View the full hearing transcript here.
The Legal Loophole
Ultimately, holding Katherine McNamara accountable would require filing a civil defamation lawsuit. That would mean another round of litigation, which is exactly what she is attempting to provoke. Her so-called data preservation notice was not a good faith effort to protect evidence. It was a pretext to gain access to my private devices and personal communications.
If I filed suit, I would be forced into discovery. That would open the door to the very invasion of privacy I am trying to prevent. Seeking protection should not require surrendering the boundaries I am fighting to uphold.
So, I am not taking the bait. I am doing what she fears most: telling the truth, naming the abuse, and documenting the pattern. The law has not yet caught up to the way that defamation unfolds online, but the record will. The evidence speaks. This is not about hurt feelings or a disagreement between former colleagues. This is a sustained campaign of harassment that exploits public records, weaponizes legal procedures, and violates my basic right to privacy. Katherine McNamara has misused her platform of advocacy to justify targeted digital abuse. Her goal has never been transparency. It has always been control.
This is exactly the kind of situation coercive control legislation was designed to prevent.
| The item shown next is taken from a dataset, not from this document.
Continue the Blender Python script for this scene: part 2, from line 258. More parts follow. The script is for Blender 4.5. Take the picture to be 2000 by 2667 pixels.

But right now, the gaps between civil, criminal, and family law allow bad actors to misuse the system. Survivors are retraumatized, not protected. The temporary order I was granted marks progress, but it also underscores how far we still have to go. Digital coercion is not theoretical. It is real. And the harm it causes is lasting.
This is not an accusation. It is a line in the sand. Just because something is legal does not make it ethical. Advocacy should not be a shield for abuse. The grey area is where harm hides, and it is time we shine light there. Ethics must matter more than tactics.